### GIVEN EXERCISE
Take the lines from the beginning of the data below through the line holding "from mathutils import Vector, Matrix, noise" and return exactly those.

........

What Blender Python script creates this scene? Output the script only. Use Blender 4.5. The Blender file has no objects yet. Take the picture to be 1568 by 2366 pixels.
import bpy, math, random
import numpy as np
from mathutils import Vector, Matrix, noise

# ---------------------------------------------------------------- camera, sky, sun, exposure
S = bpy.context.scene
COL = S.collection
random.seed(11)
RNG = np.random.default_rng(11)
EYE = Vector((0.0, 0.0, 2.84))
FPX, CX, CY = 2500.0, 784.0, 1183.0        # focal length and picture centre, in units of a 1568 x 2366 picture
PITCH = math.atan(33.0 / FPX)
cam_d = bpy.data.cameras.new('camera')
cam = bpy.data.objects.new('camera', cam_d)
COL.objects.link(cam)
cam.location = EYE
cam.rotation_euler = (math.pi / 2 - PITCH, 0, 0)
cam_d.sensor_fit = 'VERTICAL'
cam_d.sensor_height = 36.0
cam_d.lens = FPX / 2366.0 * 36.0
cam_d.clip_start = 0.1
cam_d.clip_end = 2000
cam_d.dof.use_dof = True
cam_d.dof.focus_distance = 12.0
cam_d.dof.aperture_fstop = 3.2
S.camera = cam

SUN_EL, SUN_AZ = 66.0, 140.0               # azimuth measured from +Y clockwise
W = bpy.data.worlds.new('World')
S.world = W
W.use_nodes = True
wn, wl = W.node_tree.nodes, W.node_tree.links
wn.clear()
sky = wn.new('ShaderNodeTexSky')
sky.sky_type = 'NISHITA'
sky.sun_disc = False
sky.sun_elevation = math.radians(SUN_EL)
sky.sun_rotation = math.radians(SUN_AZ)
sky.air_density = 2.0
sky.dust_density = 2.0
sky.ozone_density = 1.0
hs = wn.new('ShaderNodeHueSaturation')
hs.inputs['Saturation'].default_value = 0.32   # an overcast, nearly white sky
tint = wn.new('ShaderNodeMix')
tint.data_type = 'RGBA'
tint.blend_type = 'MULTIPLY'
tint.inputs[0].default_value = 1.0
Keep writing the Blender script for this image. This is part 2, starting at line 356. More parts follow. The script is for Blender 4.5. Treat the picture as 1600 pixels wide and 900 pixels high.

........

### REPLY
What Blender Python script creates this scene? Output the script only. Use Blender 4.5. The Blender file has no objects yet. Take the picture to be 1568 by 2366 pixels.
import bpy, math, random
import numpy as np
from mathutils import Vector, Matrix, noise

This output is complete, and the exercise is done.